Monday, December 10, 2007

A small story

Three men sat before a great teacher, a wise man who knew many secrets both esoteric and mundane. He was rumored to have guided dozens of students to enlightenment. The three men had come separately the great distance with great hardship. They came to seek admission to the wise man's school, where he taught people and helped guide them to greater wisdom.

The great teacher sat down before them and apologized for them coming so far up his distant mountain. He explained that he only had a single opening at his school. He would take one of the men on as his student, but only after they passed an interview to demonstrate who was most worthy.

The teacher was very grave when he asked the men: "What do you know about being enlightened?"

The first man pulled out a list of teachers and schools he had been a part of. "I, great teacher, have been to numerous schools and taken the teaching they provided. All were great teachers, but none as great as you. When I exhausted their supply of knowledge, I moved on, and so I have amassed a great amount of ability and wisdom. I come recommended very highly from all of them. I have been working at enlightenment every day, and I have a strong belief in what it takes to be enlightened."

The second man interrupted the first. "Do not listen to him. Great teacher, you want to take me! I have been to no teacher, but I sought you because you are the greatest of all teachers. This man has been spoiled by too many schools and too many ideas. I have a beginner's mind that you are free to mold as you will. If you accept me, I will devote myself only to your teaching."

The two men then argued back and forth about who would be best to accept. The wise man watched for several minutes. Then he spoke. "Silence." And there was silence.

The wise man turned to the third man, who had been sitting quietly drinking the tea the wise man had offered all three men when they arrived. "What do you know about being enlightened?"

The third man thought. He had been to some schools, but he had found them confusing and obscure. He had heard of the wise man's power, and had decided when he was down in the verdant valley to come and seek enlightenment from this teacher above all others. Yet, both men had better answers than he and the voyage had been longer and harder than he had expected.

"I don't know," he answered. "I thought I knew, but climbing everything fell down the mountain.
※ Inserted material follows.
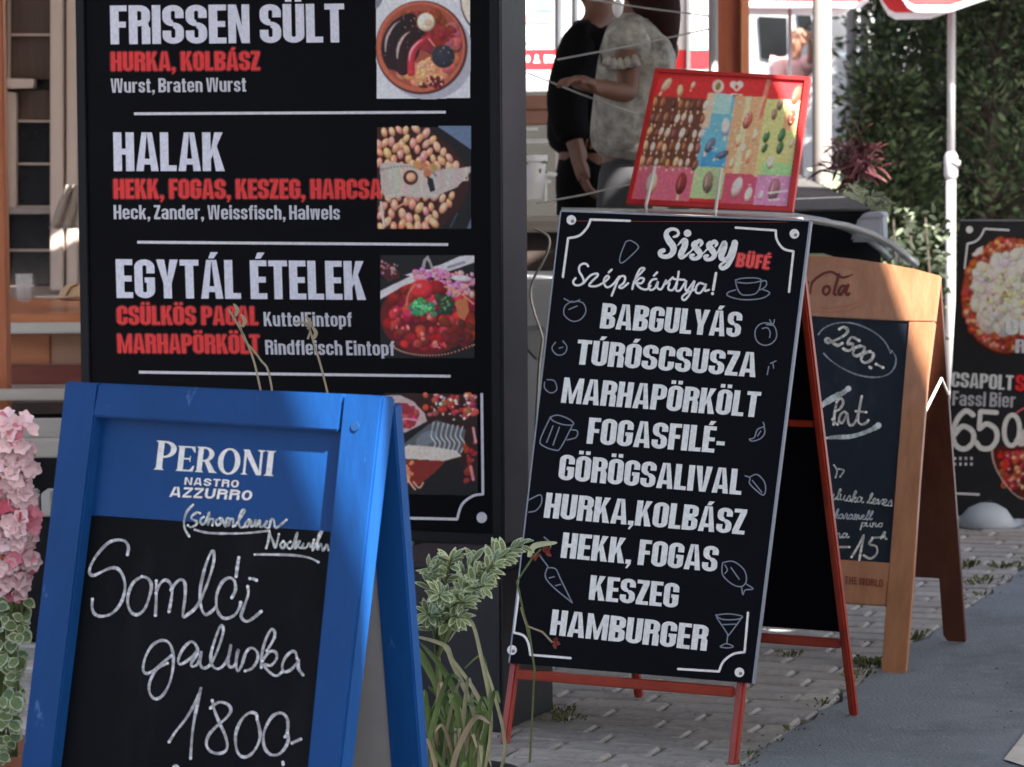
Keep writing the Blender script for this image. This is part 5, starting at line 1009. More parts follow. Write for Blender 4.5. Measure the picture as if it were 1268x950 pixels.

Now I'm not sure what I know about enlightenment, and I'm not sure if what I used to know is correct or not. So I'm afraid I can't answer your question."

The other two travelers laughed at his answer. The wise man nodded and then looked to the other two men. "This man here is closer to enlightenment than you might ever be." And the wise man took the third man into his home and the man became part of the school seeking enlightenment.


nick said...

Have you ever wondered why you have to climb a mountain to become enlightened? Why does being enlightened mean being removed from society? Is there no path to enlightment when among normal people? Does attaining enlightment mean you can no longer function as a member of society?

Literary Rock Star said...

Perhaps, but its easier to focus on a singular goal when removed from the hustle and bustle of people who don't particularly care and are inundated with distractions.

Remember, groups evolve fastest when they are removed and isolated. The same is true for individuals and individual growth. Unless your problems are social problems, in which case you might do well to dive into society at large.

Enlightenment is what you make of it. It's traditionally isolated. I personally believe that enlightenment must be sought alone and then brought out into society once you've found it. In the end, only an individual can make the individual step to become an enlightened individual.

Collectivism vs. individuality. You've been in Asia too long, and I'm a child of the West.

J Morgetron said...

Knowing that you know nothing is being enlightened?

Literary Rock Star said...

Knowing that there's no way of knowing is a good step towards it, I think. It's a story. Read into it what you will. Lol. I don't have it as an abject lesson in how to be enlightened. It's just an opinion, like any other.

There's more than one path to enlightenment, if you even bother to care to seek it. Enlightenment isn't the end all, be all of existence, necessarily.